SOURCE MATERIAL start

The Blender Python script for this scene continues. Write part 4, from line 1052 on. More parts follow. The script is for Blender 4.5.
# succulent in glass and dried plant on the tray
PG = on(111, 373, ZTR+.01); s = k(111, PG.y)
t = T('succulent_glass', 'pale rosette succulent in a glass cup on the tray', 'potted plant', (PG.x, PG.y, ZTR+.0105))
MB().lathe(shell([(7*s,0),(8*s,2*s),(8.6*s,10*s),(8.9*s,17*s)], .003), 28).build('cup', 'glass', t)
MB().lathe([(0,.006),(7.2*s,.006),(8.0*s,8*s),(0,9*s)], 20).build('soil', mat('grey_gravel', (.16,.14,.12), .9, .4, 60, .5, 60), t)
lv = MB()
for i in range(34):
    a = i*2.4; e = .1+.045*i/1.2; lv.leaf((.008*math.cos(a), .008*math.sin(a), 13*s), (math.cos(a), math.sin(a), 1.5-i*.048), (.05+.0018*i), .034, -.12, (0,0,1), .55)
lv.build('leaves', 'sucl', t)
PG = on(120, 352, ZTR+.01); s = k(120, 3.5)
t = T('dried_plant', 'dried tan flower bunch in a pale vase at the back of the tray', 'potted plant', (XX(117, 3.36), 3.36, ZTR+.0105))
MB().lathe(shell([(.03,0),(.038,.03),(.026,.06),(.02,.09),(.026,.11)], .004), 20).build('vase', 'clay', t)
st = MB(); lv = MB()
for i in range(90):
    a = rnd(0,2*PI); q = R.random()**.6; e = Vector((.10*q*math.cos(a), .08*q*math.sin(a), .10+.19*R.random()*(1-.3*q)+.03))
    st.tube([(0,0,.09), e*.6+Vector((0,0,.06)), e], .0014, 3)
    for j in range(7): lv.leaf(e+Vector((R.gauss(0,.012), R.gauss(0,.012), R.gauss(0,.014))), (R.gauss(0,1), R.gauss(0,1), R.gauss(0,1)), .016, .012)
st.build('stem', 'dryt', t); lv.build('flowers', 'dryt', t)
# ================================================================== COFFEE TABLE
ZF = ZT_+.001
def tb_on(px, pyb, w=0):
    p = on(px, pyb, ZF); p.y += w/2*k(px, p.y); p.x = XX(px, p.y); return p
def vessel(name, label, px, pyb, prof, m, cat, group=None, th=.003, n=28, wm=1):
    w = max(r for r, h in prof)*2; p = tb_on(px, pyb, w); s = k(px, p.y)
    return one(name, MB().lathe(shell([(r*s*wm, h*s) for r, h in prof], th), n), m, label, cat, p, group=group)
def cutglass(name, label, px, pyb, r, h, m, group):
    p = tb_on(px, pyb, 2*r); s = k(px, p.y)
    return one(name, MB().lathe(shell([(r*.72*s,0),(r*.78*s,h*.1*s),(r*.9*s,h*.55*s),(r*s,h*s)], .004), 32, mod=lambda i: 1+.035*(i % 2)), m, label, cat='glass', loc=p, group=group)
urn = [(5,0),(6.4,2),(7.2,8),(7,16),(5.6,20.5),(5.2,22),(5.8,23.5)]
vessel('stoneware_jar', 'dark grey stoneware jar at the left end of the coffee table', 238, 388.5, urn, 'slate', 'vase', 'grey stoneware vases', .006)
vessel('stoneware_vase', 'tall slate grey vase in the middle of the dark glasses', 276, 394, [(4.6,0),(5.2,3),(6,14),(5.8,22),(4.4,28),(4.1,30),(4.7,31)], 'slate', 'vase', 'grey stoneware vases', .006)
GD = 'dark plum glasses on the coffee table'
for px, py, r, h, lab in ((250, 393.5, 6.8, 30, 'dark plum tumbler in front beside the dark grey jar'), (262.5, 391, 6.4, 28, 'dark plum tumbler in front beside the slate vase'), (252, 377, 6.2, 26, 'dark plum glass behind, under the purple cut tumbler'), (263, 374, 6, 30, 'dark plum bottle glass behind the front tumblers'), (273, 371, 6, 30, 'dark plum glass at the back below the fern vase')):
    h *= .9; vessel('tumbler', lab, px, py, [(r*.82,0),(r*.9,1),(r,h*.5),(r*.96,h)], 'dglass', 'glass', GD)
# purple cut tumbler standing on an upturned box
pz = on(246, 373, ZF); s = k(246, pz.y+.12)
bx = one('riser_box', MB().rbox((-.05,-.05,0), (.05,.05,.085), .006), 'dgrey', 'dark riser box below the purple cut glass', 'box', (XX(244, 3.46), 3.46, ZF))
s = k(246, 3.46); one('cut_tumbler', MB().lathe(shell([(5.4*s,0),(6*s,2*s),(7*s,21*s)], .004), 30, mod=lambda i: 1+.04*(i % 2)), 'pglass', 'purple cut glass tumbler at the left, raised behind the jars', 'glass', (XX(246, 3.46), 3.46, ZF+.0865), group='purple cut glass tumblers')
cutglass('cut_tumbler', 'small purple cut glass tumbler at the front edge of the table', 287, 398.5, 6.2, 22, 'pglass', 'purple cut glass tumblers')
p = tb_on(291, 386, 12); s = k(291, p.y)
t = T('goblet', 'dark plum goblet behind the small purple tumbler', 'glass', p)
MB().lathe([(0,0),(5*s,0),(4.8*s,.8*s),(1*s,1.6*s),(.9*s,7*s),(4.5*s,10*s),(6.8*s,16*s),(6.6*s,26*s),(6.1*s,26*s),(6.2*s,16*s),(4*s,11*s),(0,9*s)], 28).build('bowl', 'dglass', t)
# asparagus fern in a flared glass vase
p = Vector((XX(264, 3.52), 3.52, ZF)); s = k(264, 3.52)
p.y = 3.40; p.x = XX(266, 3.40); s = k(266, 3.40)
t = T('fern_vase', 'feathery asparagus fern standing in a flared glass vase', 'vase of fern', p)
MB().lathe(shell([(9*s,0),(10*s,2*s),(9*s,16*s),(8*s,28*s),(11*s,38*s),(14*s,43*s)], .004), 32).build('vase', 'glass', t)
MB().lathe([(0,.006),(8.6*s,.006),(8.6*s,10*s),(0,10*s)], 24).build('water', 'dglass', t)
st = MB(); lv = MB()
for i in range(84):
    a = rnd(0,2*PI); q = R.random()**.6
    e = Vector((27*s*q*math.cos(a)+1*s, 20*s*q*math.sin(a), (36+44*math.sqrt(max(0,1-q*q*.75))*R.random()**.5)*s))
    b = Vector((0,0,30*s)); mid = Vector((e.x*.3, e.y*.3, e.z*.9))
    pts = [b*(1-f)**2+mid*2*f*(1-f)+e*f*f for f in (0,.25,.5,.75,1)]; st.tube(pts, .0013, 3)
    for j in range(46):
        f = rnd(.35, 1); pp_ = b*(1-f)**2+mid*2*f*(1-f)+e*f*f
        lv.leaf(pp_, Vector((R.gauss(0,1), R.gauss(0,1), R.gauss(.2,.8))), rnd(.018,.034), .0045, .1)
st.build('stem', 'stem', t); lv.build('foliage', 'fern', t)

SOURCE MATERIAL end

WHAT YOU SHOULD DO: Please reproduce the entire listing, exactly as shown.

FINAL RESULT:
The Blender Python script for this scene continues. Write part 4, from line 1052 on. More parts follow. The script is for Blender 4.5.
# succulent in glass and dried plant on the tray
PG = on(111, 373, ZTR+.01); s = k(111, PG.y)
t = T('succulent_glass', 'pale rosette succulent in a glass cup on the tray', 'potted plant', (PG.x, PG.y, ZTR+.0105))
MB().lathe(shell([(7*s,0),(8*s,2*s),(8.6*s,10*s),(8.9*s,17*s)], .003), 28).build('cup', 'glass', t)
MB().lathe([(0,.006),(7.2*s,.006),(8.0*s,8*s),(0,9*s)], 20).build('soil', mat('grey_gravel', (.16,.14,.12), .9, .4, 60, .5, 60), t)
lv = MB()
for i in range(34):
    a = i*2.4; e = .1+.045*i/1.2; lv.leaf((.008*math.cos(a), .008*math.sin(a), 13*s), (math.cos(a), math.sin(a), 1.5-i*.048), (.05+.0018*i), .034, -.12, (0,0,1), .55)
lv.build('leaves', 'sucl', t)
PG = on(120, 352, ZTR+.01); s = k(120, 3.5)
t = T('dried_plant', 'dried tan flower bunch in a pale vase at the back of the tray', 'potted plant', (XX(117, 3.36), 3.36, ZTR+.0105))
MB().lathe(shell([(.03,0),(.038,.03),(.026,.06),(.02,.09),(.026,.11)], .004), 20).build('vase', 'clay', t)
st = MB(); lv = MB()
for i in range(90):
    a = rnd(0,2*PI); q = R.random()**.6; e = Vector((.10*q*math.cos(a), .08*q*math.sin(a), .10+.19*R.random()*(1-.3*q)+.03))
    st.tube([(0,0,.09), e*.6+Vector((0,0,.06)), e], .0014, 3)
    for j in range(7): lv.leaf(e+Vector((R.gauss(0,.012), R.gauss(0,.012), R.gauss(0,.014))), (R.gauss(0,1), R.gauss(0,1), R.gauss(0,1)), .016, .012)
st.build('stem', 'dryt', t); lv.build('flowers', 'dryt', t)
# ================================================================== COFFEE TABLE
ZF = ZT_+.001
def tb_on(px, pyb, w=0):
    p = on(px, pyb, ZF); p.y += w/2*k(px, p.y); p.x = XX(px, p.y); return p
def vessel(name, label, px, pyb, prof, m, cat, group=None, th=.003, n=28, wm=1):
    w = max(r for r, h in prof)*2; p = tb_on(px, pyb, w); s = k(px, p.y)
    return one(name, MB().lathe(shell([(r*s*wm, h*s) for r, h in prof], th), n), m, label, cat, p, group=group)
def cutglass(name, label, px, pyb, r, h, m, group):
    p = tb_on(px, pyb, 2*r); s = k(px, p.y)
    return one(name, MB().lathe(shell([(r*.72*s,0),(r*.78*s,h*.1*s),(r*.9*s,h*.55*s),(r*s,h*s)], .004), 32, mod=lambda i: 1+.035*(i % 2)), m, label, cat='glass', loc=p, group=group)
urn = [(5,0),(6.4,2),(7.2,8),(7,16),(5.6,20.5),(5.2,22),(5.8,23.5)]
vessel('stoneware_jar', 'dark grey stoneware jar at the left end of the coffee table', 238, 388.5, urn, 'slate', 'vase', 'grey stoneware vases', .006)
vessel('stoneware_vase', 'tall slate grey vase in the middle of the dark glasses', 276, 394, [(4.6,0),(5.2,3),(6,14),(5.8,22),(4.4,28),(4.1,30),(4.7,31)], 'slate', 'vase', 'grey stoneware vases', .006)
GD = 'dark plum glasses on the coffee table'
for px, py, r, h, lab in ((250, 393.5, 6.8, 30, 'dark plum tumbler in front beside the dark grey jar'), (262.5, 391, 6.4, 28, 'dark plum tumbler in front beside the slate vase'), (252, 377, 6.2, 26, 'dark plum glass behind, under the purple cut tumbler'), (263, 374, 6, 30, 'dark plum bottle glass behind the front tumblers'), (273, 371, 6, 30, 'dark plum glass at the back below the fern vase')):
    h *= .9; vessel('tumbler', lab, px, py, [(r*.82,0),(r*.9,1),(r,h*.5),(r*.96,h)], 'dglass', 'glass', GD)
# purple cut tumbler standing on an upturned box
pz = on(246, 373, ZF); s = k(246, pz.y+.12)
bx = one('riser_box', MB().rbox((-.05,-.05,0), (.05,.05,.085), .006), 'dgrey', 'dark riser box below the purple cut glass', 'box', (XX(244, 3.46), 3.46, ZF))
s = k(246, 3.46); one('cut_tumbler', MB().lathe(shell([(5.4*s,0),(6*s,2*s),(7*s,21*s)], .004), 30, mod=lambda i: 1+.04*(i % 2)), 'pglass', 'purple cut glass tumbler at the left, raised behind the jars', 'glass', (XX(246, 3.46), 3.46, ZF+.0865), group='purple cut glass tumblers')
cutglass('cut_tumbler', 'small purple cut glass tumbler at the front edge of the table', 287, 398.5, 6.2, 22, 'pglass', 'purple cut glass tumblers')
p = tb_on(291, 386, 12); s = k(291, p.y)
t = T('goblet', 'dark plum goblet behind the small purple tumbler', 'glass', p)
MB().lathe([(0,0),(5*s,0),(4.8*s,.8*s),(1*s,1.6*s),(.9*s,7*s),(4.5*s,10*s),(6.8*s,16*s),(6.6*s,26*s),(6.1*s,26*s),(6.2*s,16*s),(4*s,11*s),(0,9*s)], 28).build('bowl', 'dglass', t)
# asparagus fern in a flared glass vase
p = Vector((XX(264, 3.52), 3.52, ZF)); s = k(264, 3.52)
p.y = 3.40; p.x = XX(266, 3.40); s = k(266, 3.40)
t = T('fern_vase', 'feathery asparagus fern standing in a flared glass vase', 'vase of fern', p)
MB().lathe(shell([(9*s,0),(10*s,2*s),(9*s,16*s),(8*s,28*s),(11*s,38*s),(14*s,43*s)], .004), 32).build('vase', 'glass', t)
MB().lathe([(0,.006),(8.6*s,.006),(8.6*s,10*s),(0,10*s)], 24).build('water', 'dglass', t)
st = MB(); lv = MB()
for i in range(84):
    a = rnd(0,2*PI); q = R.random()**.6
    e = Vector((27*s*q*math.cos(a)+1*s, 20*s*q*math.sin(a), (36+44*math.sqrt(max(0,1-q*q*.75))*R.random()**.5)*s))
    b = Vector((0,0,30*s)); mid = Vector((e.x*.3, e.y*.3, e.z*.9))
    pts = [b*(1-f)**2+mid*2*f*(1-f)+e*f*f for f in (0,.25,.5,.75,1)]; st.tube(pts, .0013, 3)
    for j in range(46):
        f = rnd(.35, 1); pp_ = b*(1-f)**2+mid*2*f*(1-f)+e*f*f
        lv.leaf(pp_, Vector((R.gauss(0,1), R.gauss(0,1), R.gauss(.2,.8))), rnd(.018,.034), .0045, .1)
st.build('stem', 'stem', t); lv.build('foliage', 'fern', t)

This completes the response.